About 100 members make up the Associated Aerial Firefighters with members from around the world, and about half of them are in Reno this week. Reno is the annual destination because of “tradition” and its location as a geographical center for large-scale fires, Darran said.
There are plenty of “war stories,” as Darran said — some hitting close to home for Nevada.
Last summer, a Lockheed P-2V aircraft tanker was unable to lower its landing gear making an approach into the Minden-Tahoe Airport after fighting a fire. No one was injured as the plane made an emergency landing on the runway.
Another P-2V air tanker crashed last summer in Hamblin Valley in western Utah killing two Idaho men who were fighting a fire that originated about 150 miles northeast of Las Vegas. That plane was a Cold War-era P-2V built in 1962.
“We do make mistakes, but we do our best to learn from them and mitigate them,” Jim Barnes, a Grumman S2-T pilot of Sonoma, Calif., said.
Barnes said there was one incident about 10 years ago when he was flying four-engine aircraft from Arizona to North Carolina and had to glide a plane onto a runway after fuel contamination led to failures in each engine.
“We had to drive in with no engine,” he said. “You have to be good with the man upstairs to make it in with something like that…you have one chance to do it right.”
Darran described such stories as “war stories,” which were popular among the pilots at the annual meeting.
But much of the group’s focus remains on making sure the nation is prepared with the necessary air firefighting fleet — and that “war stories” are avoided at all cost.
One of Associated Aerial Firefighters’ biggest concerns is federal response.
“California does it best, but Nevada’s problem is it so often has to rely on the feds,” Barnes said.
The U.S. Forest Service told the Associated Press this summer its fleet had significantly dwindled since 2004 when 33 air tankers were grounded after a string of high-profile crashes, including the Cannon Fire near Walker, Calif. in 2002.
The U.S. Forest Service’s fleet had dwindled to nine contracted air tankers this summer, with Congress discussing an extra four to be contracted.
That was simultaneously happening while fires raged in Northern Nevada along the border with Oregon.
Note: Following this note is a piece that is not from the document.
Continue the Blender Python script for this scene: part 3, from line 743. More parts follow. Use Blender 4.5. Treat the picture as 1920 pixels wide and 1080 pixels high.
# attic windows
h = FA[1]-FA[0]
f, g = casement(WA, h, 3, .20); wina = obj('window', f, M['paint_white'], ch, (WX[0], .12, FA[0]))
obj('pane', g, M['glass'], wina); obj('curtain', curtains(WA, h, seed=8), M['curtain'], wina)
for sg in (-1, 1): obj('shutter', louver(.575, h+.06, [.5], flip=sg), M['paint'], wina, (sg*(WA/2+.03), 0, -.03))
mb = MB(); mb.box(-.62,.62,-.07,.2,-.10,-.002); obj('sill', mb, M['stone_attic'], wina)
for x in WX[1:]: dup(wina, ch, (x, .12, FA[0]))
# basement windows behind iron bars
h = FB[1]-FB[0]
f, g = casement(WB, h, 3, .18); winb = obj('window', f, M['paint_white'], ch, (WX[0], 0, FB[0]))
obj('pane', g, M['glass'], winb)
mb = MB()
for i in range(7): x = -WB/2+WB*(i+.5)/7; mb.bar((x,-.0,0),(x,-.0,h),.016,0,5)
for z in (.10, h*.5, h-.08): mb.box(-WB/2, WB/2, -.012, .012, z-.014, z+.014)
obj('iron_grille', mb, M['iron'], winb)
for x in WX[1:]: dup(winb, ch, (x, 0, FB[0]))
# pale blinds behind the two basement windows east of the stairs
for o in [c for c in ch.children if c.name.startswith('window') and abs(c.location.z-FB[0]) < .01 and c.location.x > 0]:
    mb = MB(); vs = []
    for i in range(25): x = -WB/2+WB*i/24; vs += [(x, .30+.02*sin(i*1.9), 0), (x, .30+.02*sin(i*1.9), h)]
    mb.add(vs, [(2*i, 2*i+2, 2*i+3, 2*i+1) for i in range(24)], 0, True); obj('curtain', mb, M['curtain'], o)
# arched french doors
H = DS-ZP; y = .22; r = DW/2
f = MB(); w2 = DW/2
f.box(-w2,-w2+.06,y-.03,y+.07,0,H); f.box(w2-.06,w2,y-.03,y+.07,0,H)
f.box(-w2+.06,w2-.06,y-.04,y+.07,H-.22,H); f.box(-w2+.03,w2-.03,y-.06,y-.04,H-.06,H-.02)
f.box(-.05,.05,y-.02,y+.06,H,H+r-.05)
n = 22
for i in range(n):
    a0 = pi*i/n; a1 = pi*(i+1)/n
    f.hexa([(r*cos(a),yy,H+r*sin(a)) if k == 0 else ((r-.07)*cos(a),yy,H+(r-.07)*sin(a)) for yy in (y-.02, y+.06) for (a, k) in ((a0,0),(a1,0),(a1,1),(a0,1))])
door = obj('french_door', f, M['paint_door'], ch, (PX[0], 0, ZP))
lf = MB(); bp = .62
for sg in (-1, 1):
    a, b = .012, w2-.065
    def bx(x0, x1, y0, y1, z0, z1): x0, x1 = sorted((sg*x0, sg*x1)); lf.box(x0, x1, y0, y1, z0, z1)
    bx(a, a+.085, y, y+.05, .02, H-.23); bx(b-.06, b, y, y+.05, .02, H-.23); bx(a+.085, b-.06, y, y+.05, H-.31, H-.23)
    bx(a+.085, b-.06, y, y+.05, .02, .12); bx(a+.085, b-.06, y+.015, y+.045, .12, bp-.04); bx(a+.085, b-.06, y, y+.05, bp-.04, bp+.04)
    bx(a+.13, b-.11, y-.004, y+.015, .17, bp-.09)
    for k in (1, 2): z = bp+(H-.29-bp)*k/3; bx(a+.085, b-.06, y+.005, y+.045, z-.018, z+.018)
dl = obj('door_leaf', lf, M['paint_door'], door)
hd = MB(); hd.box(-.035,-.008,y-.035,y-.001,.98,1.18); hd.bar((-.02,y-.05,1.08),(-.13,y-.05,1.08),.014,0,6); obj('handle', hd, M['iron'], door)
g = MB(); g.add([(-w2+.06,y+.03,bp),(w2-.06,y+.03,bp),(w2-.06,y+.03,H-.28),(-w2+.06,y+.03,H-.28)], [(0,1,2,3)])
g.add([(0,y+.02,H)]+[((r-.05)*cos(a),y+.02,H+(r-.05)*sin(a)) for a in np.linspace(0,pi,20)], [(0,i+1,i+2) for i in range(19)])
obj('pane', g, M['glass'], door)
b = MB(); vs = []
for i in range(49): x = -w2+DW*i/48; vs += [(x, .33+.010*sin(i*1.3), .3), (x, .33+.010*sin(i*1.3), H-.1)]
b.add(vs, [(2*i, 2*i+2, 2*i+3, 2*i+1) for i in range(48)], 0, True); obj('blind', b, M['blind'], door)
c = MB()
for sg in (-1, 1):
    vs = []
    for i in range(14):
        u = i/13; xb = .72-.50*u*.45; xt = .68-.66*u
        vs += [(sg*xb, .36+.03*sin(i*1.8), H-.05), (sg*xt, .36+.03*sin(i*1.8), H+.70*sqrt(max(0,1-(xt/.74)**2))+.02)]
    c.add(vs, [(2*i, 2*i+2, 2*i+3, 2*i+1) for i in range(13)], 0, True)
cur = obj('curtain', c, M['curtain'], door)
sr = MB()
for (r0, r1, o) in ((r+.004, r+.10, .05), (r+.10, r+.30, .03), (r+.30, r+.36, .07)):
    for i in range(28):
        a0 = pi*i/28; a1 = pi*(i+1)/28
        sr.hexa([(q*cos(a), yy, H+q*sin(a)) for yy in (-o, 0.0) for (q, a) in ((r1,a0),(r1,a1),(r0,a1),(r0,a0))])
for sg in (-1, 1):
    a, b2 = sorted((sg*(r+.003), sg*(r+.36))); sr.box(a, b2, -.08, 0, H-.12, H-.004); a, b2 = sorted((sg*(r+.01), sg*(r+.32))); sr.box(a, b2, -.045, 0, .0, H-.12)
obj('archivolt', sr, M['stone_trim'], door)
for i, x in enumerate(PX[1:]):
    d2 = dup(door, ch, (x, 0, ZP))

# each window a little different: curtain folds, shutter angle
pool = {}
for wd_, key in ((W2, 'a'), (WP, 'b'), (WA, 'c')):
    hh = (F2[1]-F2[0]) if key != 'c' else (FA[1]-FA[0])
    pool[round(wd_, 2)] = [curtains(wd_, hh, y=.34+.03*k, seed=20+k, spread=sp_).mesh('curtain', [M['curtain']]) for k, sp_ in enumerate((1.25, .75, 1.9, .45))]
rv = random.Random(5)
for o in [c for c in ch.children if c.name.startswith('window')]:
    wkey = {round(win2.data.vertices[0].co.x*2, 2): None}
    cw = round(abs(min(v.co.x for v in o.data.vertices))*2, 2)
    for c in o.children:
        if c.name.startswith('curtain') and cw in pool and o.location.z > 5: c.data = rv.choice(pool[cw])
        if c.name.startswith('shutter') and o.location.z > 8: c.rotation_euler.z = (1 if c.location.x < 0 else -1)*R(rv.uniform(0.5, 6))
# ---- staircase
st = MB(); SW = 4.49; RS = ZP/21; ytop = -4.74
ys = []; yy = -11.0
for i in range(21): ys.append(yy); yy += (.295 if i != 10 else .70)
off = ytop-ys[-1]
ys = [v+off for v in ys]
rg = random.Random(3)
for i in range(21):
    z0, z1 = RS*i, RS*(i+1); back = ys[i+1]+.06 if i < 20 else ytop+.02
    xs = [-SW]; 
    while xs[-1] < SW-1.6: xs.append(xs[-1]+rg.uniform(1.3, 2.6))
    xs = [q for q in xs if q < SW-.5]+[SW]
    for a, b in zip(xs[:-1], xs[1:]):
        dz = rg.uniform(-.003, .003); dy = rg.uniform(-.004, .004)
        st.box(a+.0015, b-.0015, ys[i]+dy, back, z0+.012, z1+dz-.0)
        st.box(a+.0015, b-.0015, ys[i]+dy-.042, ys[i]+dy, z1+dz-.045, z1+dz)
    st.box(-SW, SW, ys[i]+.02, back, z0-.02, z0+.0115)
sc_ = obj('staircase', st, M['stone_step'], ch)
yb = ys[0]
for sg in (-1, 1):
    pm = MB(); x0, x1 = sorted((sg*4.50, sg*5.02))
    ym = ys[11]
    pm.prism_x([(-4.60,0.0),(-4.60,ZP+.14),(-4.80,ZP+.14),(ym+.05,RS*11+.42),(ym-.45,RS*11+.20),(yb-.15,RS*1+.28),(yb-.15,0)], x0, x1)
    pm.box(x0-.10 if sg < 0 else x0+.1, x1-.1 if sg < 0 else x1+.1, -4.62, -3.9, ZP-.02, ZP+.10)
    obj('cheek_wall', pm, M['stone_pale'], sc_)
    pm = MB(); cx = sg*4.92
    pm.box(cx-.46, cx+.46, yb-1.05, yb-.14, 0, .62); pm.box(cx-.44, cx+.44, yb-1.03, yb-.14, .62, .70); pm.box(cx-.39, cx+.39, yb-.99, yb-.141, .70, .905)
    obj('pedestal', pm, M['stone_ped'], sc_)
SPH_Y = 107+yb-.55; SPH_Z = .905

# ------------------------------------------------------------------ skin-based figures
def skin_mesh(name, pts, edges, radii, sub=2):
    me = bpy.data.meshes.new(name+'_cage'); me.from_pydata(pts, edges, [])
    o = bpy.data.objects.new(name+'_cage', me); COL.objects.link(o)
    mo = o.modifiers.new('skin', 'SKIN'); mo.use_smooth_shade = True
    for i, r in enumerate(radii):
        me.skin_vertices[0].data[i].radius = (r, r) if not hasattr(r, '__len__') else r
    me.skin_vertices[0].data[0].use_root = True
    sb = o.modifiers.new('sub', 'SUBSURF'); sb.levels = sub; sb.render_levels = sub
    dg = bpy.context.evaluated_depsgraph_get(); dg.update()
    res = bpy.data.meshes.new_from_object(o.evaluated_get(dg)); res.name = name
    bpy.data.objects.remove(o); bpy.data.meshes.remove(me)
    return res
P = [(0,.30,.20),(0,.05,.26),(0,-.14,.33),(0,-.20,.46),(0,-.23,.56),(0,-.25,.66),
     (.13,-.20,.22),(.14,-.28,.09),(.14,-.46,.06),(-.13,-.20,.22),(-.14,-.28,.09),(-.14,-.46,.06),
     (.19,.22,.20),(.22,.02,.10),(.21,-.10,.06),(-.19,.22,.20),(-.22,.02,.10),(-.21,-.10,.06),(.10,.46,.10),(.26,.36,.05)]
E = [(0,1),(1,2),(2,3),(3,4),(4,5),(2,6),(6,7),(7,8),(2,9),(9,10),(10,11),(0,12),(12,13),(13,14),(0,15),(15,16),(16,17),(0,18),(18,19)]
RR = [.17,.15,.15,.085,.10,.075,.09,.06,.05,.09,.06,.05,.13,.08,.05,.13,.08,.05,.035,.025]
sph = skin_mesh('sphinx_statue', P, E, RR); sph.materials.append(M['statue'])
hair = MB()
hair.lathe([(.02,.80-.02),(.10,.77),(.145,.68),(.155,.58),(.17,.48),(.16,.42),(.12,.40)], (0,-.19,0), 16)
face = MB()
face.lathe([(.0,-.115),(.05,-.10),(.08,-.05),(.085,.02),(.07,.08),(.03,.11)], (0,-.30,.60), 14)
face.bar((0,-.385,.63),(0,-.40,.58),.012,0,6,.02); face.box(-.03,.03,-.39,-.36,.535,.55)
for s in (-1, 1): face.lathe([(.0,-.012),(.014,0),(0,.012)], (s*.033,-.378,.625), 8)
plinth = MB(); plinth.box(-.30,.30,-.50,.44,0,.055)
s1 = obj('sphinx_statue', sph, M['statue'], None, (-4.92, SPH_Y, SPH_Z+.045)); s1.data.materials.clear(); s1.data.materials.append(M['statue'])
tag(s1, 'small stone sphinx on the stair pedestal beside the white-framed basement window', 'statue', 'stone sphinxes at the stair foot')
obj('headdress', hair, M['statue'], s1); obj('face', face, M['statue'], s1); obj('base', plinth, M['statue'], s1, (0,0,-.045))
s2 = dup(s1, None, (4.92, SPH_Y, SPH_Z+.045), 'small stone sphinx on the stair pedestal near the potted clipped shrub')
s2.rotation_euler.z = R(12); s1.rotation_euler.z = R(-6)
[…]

One of them, the Holloway Fire, burned more than 400,000 acres as firefighters worked nearly the entire month of August before containment.
The U.S. Forest Service could not be immediately reached for this story.
“It’s just that it’s maddening and frustrating because people worry about wars that may or may not happen, but this is something that happens every summer out here,” Darran said.
The Associated Press contributed to this story.